Hackers get iPad to control old car, James Bond-style

In 007: Tomorrow Never Dies, there's a scene where James Bond whips out his cellphone and uses it to drive his BMW away from the baddies. We still don't have cellphone-controlled vehicles (toy cars yes, real cars no), but this mod from a group of Russian hackers that uses an iPad 3 to control an old Opel Vectra car might be the next best thing.

According to a blog post by one of the project's team members (translated by Red Hot Russia), the idea to create an iPad-controlled car mod started after they had already figured out how to drive toy R/C cars over the Internet.

The team went ahead and bought a 1990 Opel Vectra that was on the verge of being completely dead and got to modding. After the first initial failure, the team added a "more powerful motor to [the car's] steering wheel and better actuator to the brakes" and a gear shift to really get the car going. The result of their labor is a universal solution that could be sold as a kit one day and hooked up to any car:

"There are many such projects of the remotely operated vehicles, but usually people connect to the steering rack and the brakes directly. We, however, chose a closer to reality approach, in which one needs to turn the wheel and press the pedal for real (without connecting to the “electronic brain”) and thus provide a universal solution. Now the whole system can be transferred to any automobile as long as it has an automatic transmission (and the automatic transmission selector is — not zigzag)."

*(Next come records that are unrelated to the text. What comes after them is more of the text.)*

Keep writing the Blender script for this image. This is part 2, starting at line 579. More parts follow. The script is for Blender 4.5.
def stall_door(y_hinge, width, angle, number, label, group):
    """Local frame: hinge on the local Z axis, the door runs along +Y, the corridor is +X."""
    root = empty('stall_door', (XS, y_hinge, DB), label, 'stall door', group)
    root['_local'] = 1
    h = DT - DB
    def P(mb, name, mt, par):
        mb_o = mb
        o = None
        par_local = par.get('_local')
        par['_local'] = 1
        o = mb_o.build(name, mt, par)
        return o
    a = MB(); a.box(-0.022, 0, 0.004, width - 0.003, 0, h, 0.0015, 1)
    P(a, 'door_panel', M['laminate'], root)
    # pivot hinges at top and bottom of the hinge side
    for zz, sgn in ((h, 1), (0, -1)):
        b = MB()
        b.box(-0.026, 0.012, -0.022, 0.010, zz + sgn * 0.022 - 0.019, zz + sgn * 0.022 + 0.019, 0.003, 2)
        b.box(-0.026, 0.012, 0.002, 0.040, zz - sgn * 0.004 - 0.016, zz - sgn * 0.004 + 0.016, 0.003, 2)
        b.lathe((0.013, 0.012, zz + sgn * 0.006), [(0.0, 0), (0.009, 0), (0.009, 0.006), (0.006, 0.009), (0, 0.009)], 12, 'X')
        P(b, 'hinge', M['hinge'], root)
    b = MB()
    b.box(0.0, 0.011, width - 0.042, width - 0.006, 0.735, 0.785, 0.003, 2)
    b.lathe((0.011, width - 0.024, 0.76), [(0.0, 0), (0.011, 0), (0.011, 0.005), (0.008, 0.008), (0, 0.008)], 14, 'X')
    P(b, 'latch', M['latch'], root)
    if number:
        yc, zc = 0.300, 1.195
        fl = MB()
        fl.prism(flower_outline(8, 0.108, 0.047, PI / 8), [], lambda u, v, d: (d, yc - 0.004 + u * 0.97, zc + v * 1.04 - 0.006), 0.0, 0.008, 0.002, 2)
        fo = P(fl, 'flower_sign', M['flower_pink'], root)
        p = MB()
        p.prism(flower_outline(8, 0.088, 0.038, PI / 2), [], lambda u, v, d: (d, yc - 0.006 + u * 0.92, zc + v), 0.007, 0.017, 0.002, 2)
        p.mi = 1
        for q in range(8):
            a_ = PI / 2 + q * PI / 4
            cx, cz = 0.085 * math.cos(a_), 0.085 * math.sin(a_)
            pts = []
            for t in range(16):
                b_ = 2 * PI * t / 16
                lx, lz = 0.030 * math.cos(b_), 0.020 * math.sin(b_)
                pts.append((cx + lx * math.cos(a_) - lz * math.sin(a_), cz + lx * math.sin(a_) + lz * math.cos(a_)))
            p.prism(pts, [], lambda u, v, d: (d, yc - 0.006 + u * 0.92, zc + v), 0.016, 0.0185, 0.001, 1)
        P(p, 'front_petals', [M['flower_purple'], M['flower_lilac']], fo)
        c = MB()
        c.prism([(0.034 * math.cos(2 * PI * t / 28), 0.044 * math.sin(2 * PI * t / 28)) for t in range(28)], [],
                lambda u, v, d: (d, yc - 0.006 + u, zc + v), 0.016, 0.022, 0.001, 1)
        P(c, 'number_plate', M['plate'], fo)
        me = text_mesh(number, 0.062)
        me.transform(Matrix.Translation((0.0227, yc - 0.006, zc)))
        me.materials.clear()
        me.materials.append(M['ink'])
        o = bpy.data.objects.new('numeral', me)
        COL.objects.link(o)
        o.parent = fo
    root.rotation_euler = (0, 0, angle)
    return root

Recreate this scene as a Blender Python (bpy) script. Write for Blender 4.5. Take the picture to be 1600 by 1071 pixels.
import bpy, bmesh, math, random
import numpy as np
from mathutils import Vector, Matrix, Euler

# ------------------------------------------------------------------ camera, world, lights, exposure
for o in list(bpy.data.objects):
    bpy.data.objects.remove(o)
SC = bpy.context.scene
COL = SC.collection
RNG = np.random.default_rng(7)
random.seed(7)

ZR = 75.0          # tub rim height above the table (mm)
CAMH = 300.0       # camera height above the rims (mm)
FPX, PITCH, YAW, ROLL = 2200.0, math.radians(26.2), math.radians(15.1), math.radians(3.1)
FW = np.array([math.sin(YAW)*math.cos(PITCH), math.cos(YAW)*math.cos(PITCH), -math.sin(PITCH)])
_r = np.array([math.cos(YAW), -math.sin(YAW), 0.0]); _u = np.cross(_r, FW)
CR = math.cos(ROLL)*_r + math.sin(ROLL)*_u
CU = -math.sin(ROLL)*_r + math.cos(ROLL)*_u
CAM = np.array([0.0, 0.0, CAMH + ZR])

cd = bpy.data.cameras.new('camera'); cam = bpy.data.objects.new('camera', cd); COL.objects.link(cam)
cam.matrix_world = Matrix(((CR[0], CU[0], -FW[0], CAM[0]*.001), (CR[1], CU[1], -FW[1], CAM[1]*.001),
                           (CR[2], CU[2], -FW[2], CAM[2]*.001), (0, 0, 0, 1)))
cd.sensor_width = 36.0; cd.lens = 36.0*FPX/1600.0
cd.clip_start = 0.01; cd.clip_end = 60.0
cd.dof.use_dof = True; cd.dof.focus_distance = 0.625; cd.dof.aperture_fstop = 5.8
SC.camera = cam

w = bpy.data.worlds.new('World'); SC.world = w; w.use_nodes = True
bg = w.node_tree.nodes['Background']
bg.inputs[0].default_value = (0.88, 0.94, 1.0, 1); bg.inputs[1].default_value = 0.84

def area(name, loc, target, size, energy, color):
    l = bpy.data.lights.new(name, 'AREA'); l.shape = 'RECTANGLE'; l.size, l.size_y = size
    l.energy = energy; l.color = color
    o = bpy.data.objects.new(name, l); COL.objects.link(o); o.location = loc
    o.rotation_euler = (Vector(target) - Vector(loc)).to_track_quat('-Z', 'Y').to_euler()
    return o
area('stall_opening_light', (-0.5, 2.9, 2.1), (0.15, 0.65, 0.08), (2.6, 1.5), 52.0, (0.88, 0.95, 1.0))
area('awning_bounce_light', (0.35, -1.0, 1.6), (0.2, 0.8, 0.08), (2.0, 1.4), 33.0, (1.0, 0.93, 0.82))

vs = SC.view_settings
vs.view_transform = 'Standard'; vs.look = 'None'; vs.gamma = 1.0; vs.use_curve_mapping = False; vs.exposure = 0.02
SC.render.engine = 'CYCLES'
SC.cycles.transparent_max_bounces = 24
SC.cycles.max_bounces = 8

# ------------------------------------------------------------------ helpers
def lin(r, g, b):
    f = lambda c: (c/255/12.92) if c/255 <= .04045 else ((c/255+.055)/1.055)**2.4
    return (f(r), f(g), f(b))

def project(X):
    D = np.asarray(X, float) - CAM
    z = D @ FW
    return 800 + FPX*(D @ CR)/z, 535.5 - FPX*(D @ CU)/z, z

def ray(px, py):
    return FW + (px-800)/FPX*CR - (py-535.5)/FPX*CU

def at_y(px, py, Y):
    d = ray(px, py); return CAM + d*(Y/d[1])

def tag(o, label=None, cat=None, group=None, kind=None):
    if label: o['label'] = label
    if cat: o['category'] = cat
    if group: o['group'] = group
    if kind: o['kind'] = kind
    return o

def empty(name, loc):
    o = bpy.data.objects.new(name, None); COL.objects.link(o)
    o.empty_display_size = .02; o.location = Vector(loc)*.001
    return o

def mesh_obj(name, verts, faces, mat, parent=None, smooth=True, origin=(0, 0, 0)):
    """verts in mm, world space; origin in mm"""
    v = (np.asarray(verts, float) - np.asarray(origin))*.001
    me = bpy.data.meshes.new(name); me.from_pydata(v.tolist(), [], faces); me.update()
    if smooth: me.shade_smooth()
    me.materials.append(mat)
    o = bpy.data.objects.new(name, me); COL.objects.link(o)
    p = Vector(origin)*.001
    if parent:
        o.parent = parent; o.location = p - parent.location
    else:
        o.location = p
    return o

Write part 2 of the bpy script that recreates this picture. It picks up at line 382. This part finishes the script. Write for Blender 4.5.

As you can see in the video below, the modded car is rigged up to an iPad through a custom app with a steering wheel "analog" and buttons for the gas and brake. It's not going to go at max speed, but it works pretty well for short-range movement. Two tests have been conducted so far, but the cold weather is hindering more tests, so it looks like we'll have to keep an eye on this project when the weather gets warmer. The fellas also plan to develop a way to control the car via the Internet, which was their original goal.